┌────────

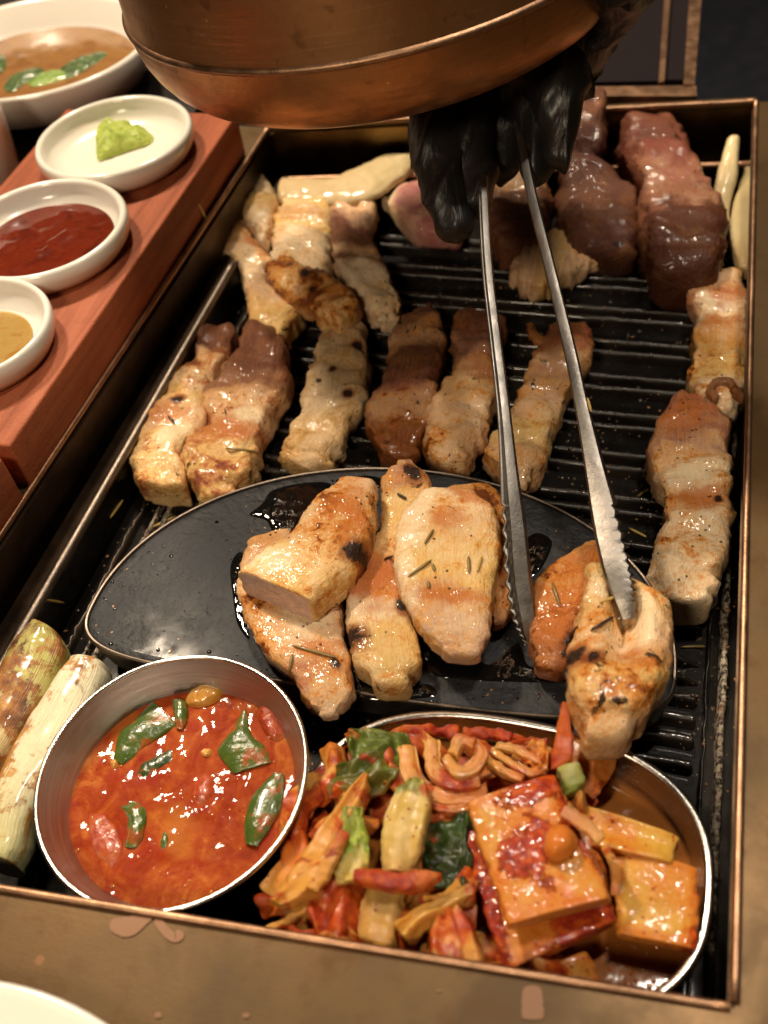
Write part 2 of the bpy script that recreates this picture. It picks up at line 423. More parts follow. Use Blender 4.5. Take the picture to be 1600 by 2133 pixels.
def m_crust():
    n = NT('baked_on_grease_crust'); p = n.P()
    f = n.step(n.noise(p, 420, 5, .65), .42, .58)
    c = n.mix(f, (.02, .014, .01), (.52, .44, .34))
    c = n.mix(n.step(n.noise(p, 160, 3), .55, .7), c, (.22, .10, .05))
    n.set(Base_Color=c, Roughness=.5, Normal=n.bump(n.noise(p, 700, 4), .0012, 1.0)); return n.m
M['crust'] = m_crust()
def m_wood(name, c1, c2, c3, sc=1.0):
    n = NT(name); p = n.P()
    g = n.noise(n.mapv(p, scale=(95*sc, 7*sc, 95*sc)), 1, 6, .6, .6)
    c = n.ramp(g, [(.3, c1), (.52, c2), (.72, c3)])
    c = n.mix(n.math('MULTIPLY', n.step(n.noise(p, 60, 5, .6), .5, .72), .35), c, c3)
    n.set(Base_Color=c, Specular_IOR_Level=.3, Roughness=n.step(g, .3, .7, .55, .7), Normal=n.bump(n.math('ADD', g, n.math('MULTIPLY', n.noise(p, 500, 4, .65), .8)), .0007, .9))
    return n.m
M['wood'] = m_wood('red_brown_wood', (.40, .110, .044), (.31, .080, .031), (.18, .044, .018))
M['dark_table'] = m_wood('black_side_table', (.018, .012, .009), (.010, .007, .006), (.006, .005, .004))
def m_porcelain(name='white_glazed_porcelain', c=(.80, .76, .68)):
    n = NT(name); p = n.P(); n.sss(.08, .004)
    n.set(Base_Color=n.mix(n.noise(p, 40, 3), c, tuple(q*.95 for q in c)), Roughness=.22, Coat_Weight=.5, Coat_Roughness=.06, Normal=n.bump(n.noise(p, 90, 2), .0002, .4)); return n.m
M['white'] = m_porcelain()
def m_paste(name, c1, c2, c3, rough=.25, sc=180, bs=.0015, coat=.8, sss=.1):
    n = NT(name); p = n.P()
    c = n.ramp(n.noise(p, sc, 5, .65, .4), [(.3, c1), (.5, c2), (.7, c3)])
    n.sss(sss, .003)
    n.set(Base_Color=c, Roughness=rough, Normal=n.bump(n.noise(p, sc*2.2, 4, .6), bs, 1.0), Coat_Weight=coat, Coat_Roughness=.08); return n.m
M['wasabi'] = m_paste('green_wasabi', (.26, .36, .035), (.36, .46, .055), (.50, .56, .12), .5, 160, .002, .15)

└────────

# Challenge
Omit every picture, then reproduce the rest of the listing exactly.

# Output below
Write part 2 of the bpy script that recreates this picture. It picks up at line 423. More parts follow. Use Blender 4.5. Take the picture to be 1600 by 2133 pixels.
def m_crust():
    n = NT('baked_on_grease_crust'); p = n.P()
    f = n.step(n.noise(p, 420, 5, .65), .42, .58)
    c = n.mix(f, (.02, .014, .01), (.52, .44, .34))
    c = n.mix(n.step(n.noise(p, 160, 3), .55, .7), c, (.22, .10, .05))
    n.set(Base_Color=c, Roughness=.5, Normal=n.bump(n.noise(p, 700, 4), .0012, 1.0)); return n.m
M['crust'] = m_crust()
def m_wood(name, c1, c2, c3, sc=1.0):
    n = NT(name); p = n.P()
    g = n.noise(n.mapv(p, scale=(95*sc, 7*sc, 95*sc)), 1, 6, .6, .6)
    c = n.ramp(g, [(.3, c1), (.52, c2), (.72, c3)])
    c = n.mix(n.math('MULTIPLY', n.step(n.noise(p, 60, 5, .6), .5, .72), .35), c, c3)
    n.set(Base_Color=c, Specular_IOR_Level=.3, Roughness=n.step(g, .3, .7, .55, .7), Normal=n.bump(n.math('ADD', g, n.math('MULTIPLY', n.noise(p, 500, 4, .65), .8)), .0007, .9))
    return n.m
M['wood'] = m_wood('red_brown_wood', (.40, .110, .044), (.31, .080, .031), (.18, .044, .018))
M['dark_table'] = m_wood('black_side_table', (.018, .012, .009), (.010, .007, .006), (.006, .005, .004))
def m_porcelain(name='white_glazed_porcelain', c=(.80, .76, .68)):
    n = NT(name); p = n.P(); n.sss(.08, .004)
    n.set(Base_Color=n.mix(n.noise(p, 40, 3), c, tuple(q*.95 for q in c)), Roughness=.22, Coat_Weight=.5, Coat_Roughness=.06, Normal=n.bump(n.noise(p, 90, 2), .0002, .4)); return n.m
M['white'] = m_porcelain()
def m_paste(name, c1, c2, c3, rough=.25, sc=180, bs=.0015, coat=.8, sss=.1):
    n = NT(name); p = n.P()
    c = n.ramp(n.noise(p, sc, 5, .65, .4), [(.3, c1), (.5, c2), (.7, c3)])
    n.sss(sss, .003)
    n.set(Base_Color=c, Roughness=rough, Normal=n.bump(n.noise(p, sc*2.2, 4, .6), bs, 1.0), Coat_Weight=coat, Coat_Roughness=.08); return n.m
M['wasabi'] = m_paste('green_wasabi', (.26, .36, .035), (.36, .46, .055), (.50, .56, .12), .5, 160, .002, .15)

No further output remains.